未知のトリュフォーとの遭遇
映画『華氏451』(1966年)
1950年代のフランス映画界を席巻した、ヌーヴェルヴァーグ…
その旗手として、ジャン=リュック・ゴダールと並び称されるフランソワ・トリュフォーの作品に注目してみよう。
真っ赤な消防車のような車に、直立不動で乗る男達。
ファイヤーマンと呼ばれる彼らは、一体何者なのか?
原作とは、やや異なる展開もあるようだが、SF嫌いなはずのトリュフォーが、このような映画を製作したのはなぜか?
しかも製作地はイギリスで、台詞も英語だ。
≪ 本の所持や読書が禁じられた、架空の社会における人間模様を描いた作品。題名は(本の素材である)紙が自然発火する温度(華氏451度≒摂氏233度)を意味している。 ≫
(wikipedia『華氏451度』)
原作は、米国のレイ・ブラッドベリによって1953年に書かれたSF小説『華氏451度』だ。

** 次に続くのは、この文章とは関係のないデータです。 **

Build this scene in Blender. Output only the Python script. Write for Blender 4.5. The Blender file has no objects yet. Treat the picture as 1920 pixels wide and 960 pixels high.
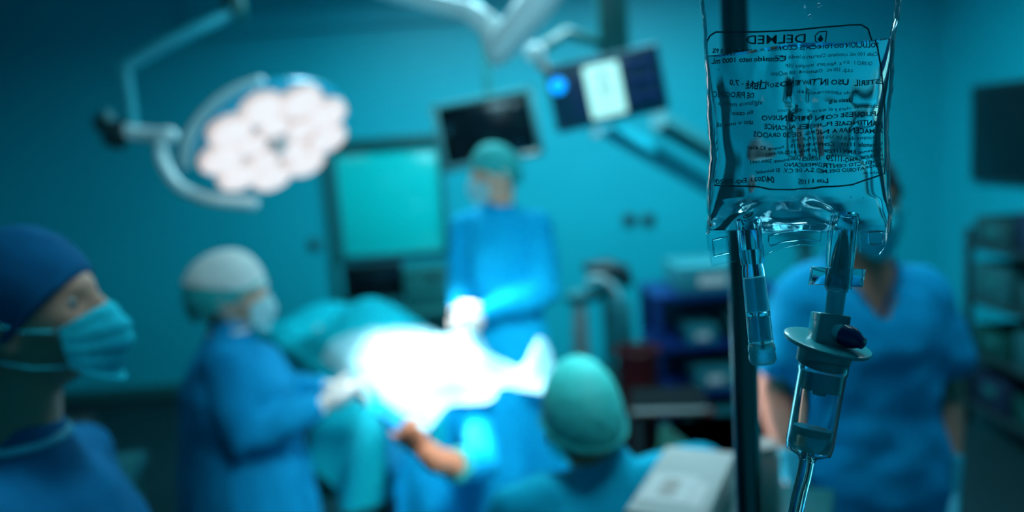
import bpy, bmesh, math, random
from math import sin, cos, pi, radians as R, exp, sqrt
from mathutils import Vector as V, Matrix, noise, Euler

# ------------------------------------------------------------------ camera, world, exposure
scn = bpy.context.scene
COL = scn.collection
CAM_LOC = V((0, 0, 1.75))
CAM_ROT = Matrix.Rotation(R(82), 3, 'X') @ Matrix.Rotation(R(-4), 3, 'Z')
cd = bpy.data.cameras.new('camera')
cd.sensor_width = 36
cd.lens = 28.125
cd.clip_start = .02
cd.dof.use_dof = True
cd.dof.focus_distance = .5
cd.dof.aperture_fstop = 2.5
cam = bpy.data.objects.new('camera', cd)
COL.objects.link(cam)
cam.matrix_world = Matrix.Translation(CAM_LOC) @ CAM_ROT.to_4x4()
scn.camera = cam
scn.view_settings.view_transform = 'Standard'
scn.view_settings.look = 'None'
scn.view_settings.gamma = 1
scn.view_settings.use_curve_mapping = False
scn.view_settings.exposure = .1
try:
    scn.cycles.use_denoising = True
    scn.cycles.caustics_reflective = True
    scn.cycles.sample_clamp_indirect = 4
    scn.cycles.max_bounces = 14
    scn.cycles.transmission_bounces = 12
    scn.cycles.transparent_max_bounces = 24
except Exception:
    pass
w = bpy.data.worlds.new('world'); scn.world = w; w.use_nodes = True
w.node_tree.nodes['Background'].inputs[0].default_value = (.0, .30, .42, 1)
w.node_tree.nodes['Background'].inputs[1].default_value = .045

def area(name, loc, rot, size, energy, color):
    l = bpy.data.lights.new(name, 'AREA'); l.shape = 'RECTANGLE'; l.size, l.size_y = size
    l.energy = energy; l.color = color; l.spread = R(168)
    o = bpy.data.objects.new(name, l); COL.objects.link(o); o.location = loc; o.rotation_euler = rot
    return o
CYAN = (.42, .86, 1.0)
CEIL = 3.1
PANELS = [((1.0, 4.1), 70), ((-.35, 4.3), 50), ((.42, 1.45), 40), ((2.3, 2.6), 2), ((-2.9, 2.2), .6)]  # third panel is an added fill light for the masks, nurse and bag
for (x, y), e in PANELS:
    area('ceiling_panel_lamp', (x, y, CEIL - .06), (0, 0, 0), (1.1, .55), e, CYAN)

def P(px, py, Y):
    d = CAM_ROT @ V(((px - 960) / 1500, (480 - py) / 1500, -1))
    return CAM_LOC + d * (Y / d.y)
CV = lambda x, y, z: CAM_ROT @ V((x, y, z))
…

このストーリーはSFであるが、アメリカ的な近代化社会において、現実として起こりうる予言的な内容だ…
文字の使用がタブーとなるテーマに合わせて、トリュフォーの映画では、タイトルやクレジットが表示されない。
主役のガイ・モンターグ (オスカー・ウェルナー)は、ファイヤーマンの一員であり、本の所有者宅から、あらゆる書物を容赦なく押収し、火炎放射器で焼く、いわゆる〝焚書〟が仕事だ。
彼は、自分の仕事に何の疑問も持たなかったが、知的な女性クラリスと出会ってからは、徐々に考え方が変化してゆく。
モンターグは既婚者であるが、妻のリンダ(原作ではミルドレッド)は、読書などは一切関心がなく、毎日テレビ三昧で、おまけに夫や子供に関しても全くの無関心だ。
モンターグが出会った女性クラリスと妻は、ジュリー・クリスティが一人二役で演じているが、クラリスはショートカット、妻はロングヘアになっている。
原作では、クラリスは事故死してしまうが、彼女に感化されたモンターグは密かに本を収集し始める。
ある日、ファイヤーマンの出動先は、モンターグ自身の家だった。
This is my house !
妻の密告によって、モンターグはファイヤーマンの隊長に逮捕されそうになるが、彼は火炎放射器で隊長を殺害してしまう。
そこからモンターグの逃亡劇が始まる…
読書という自由な思考を与えるものを有害だとして排除し、テレビジョンによって人々の思考を、統一支配しようとするシステムは、ジョージ・オーウェルのディストピア小説『1984年』のビッグブラザーによる監視システム〝テレスクリーン〟にも通じるところがある。
戦後の日本において行われたという、いわゆる3S政策(スクリーン、スポーツ、セックスの推奨)も似たようなものではないか?
活字離れが進んだ現代は、もはや本を焼く必要もなくなったかもしれないが…、紙に代わって登場したインターネットにも、情報統制が強まっているようだ…
今や、対立するメディア同士が、相手をフェイクだとかプロパガンダだと批判し合い、情報を享受する我々は、一体何を信じればよいのか、訳のわからない滑稽な時代になってしまった。
『華氏451』は、メディアによる一方的な情報を、鵜呑みにしないよう、今の時代にこそ警告を与える物語かもしれない。
これは、私の妄想だが、妻や家庭に見切りをつけ、新天地を求めて逃走するモンターグと、『未知との遭遇』で、家族も地球の生活も断捨離して、UFOで旅立つロイ・ニアリー には、重なるものを感じてしまう…
ラストシーンで、科学者ラコーム(トリュフォー)がロイに、「ニアリー、君が羨ましいよ」と語りかける意味が、なんとなく解けたような気がする。